Tomei o pequeno almoço com o sol a nascer à minha direita e a televisão a dar as notícias à minha frente. Uma jovem estudante síria, de dezanove anos, que acaba de chegar a Portugal, é entrevistada: o que vem ela cá fazer, perguntam-lhe. Vem, diz ela, estudar engenharia civil para depois voltar à Síria e ajudar a reconstruir o seu país. 
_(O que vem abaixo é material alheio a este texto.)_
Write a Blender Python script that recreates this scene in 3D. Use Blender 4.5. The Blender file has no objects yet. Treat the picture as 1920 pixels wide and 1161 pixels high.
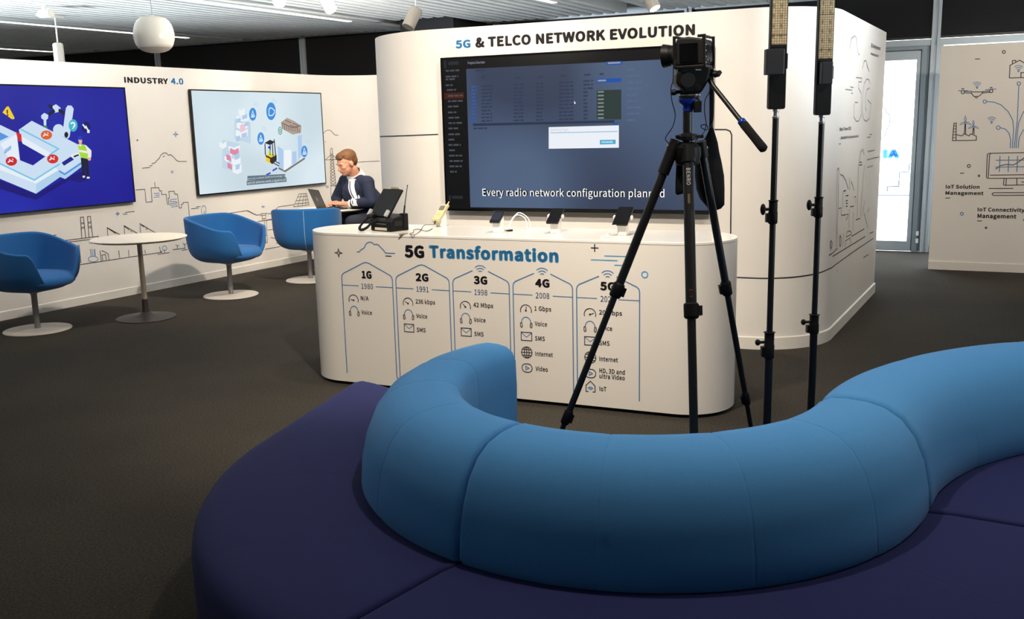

Há pessoas que me entram assim coração adentro e nunca mais por muitos anos que viva, delas me esquecerei. Esta jovem vem aprender engenharia civil para ir reconstruir a Síria e quem recebeu a primeira lição fui eu.

Bem haja gente assim. 

(lembrei-me das incontáveis manifestações a que assistimos por este país fora: para mais salário e menos horário, para mais direitos e menos deveres, lembrei-me)

10 comentários:

  1. Ouvi uma vez, Mário Cláudio, dizer numa entrevista, já não consigo reproduzir as palavras exatas, mas a ideia era a de que o nosso país só ganhava músculo após uma grande catástrofe, ou um contratempo verdadeiramente sério, tinha sido sempre assim, deu vários exemplos. Um dos exemplos que deu, foi o terramoto de 1755, um acontecimento terrível, mas, o país arregaçou as mangas e fez o que tinha de ser feito para se reconstruir "enterrem-se os mortos, cuide-se dos vivos". Também disse que, obviamente, nem ele, nem ninguém, queria que voltasse a acontecer uma desgraça daquelas, mas, são elas que, muitas vezes, impelem para a ação e remetem para o essencial. Há que fazer, há que agir, porque não há tempo para andar a gemer, a chorar leites derramados. Em Portugal, existe gente a viver muito mal, é verdade, mas também é verdade que existem também redes de apoio, existem instituições que funcionam por muito que se critique, acho que sem a oportunidade de criticar muitos portugueses morreriam sufocados, mas, ainda assim, quando estivessem com falta de ar alguém chamaria o 112 e entravam diretamente para o serviço de urgências onde estaria gente que faria de tudo para que continuassem vivos. Enquanto isso, os sírios fogem para conseguir manter-se vivos. Sabem que não têm outro remédio, têm de agir, sabem que não vai estar lá ninguém para os amparar, não há tempo para gemer, têm de, primeiro, conseguir sobreviver, para depois, então, reconstruir. Os sírios estão sem direitos e sem rede. Os portugueses têm direitos e também rede, por muito que critiquem. A diferença, é enorme.
    Beijinhos, Susana e uma ótima semana.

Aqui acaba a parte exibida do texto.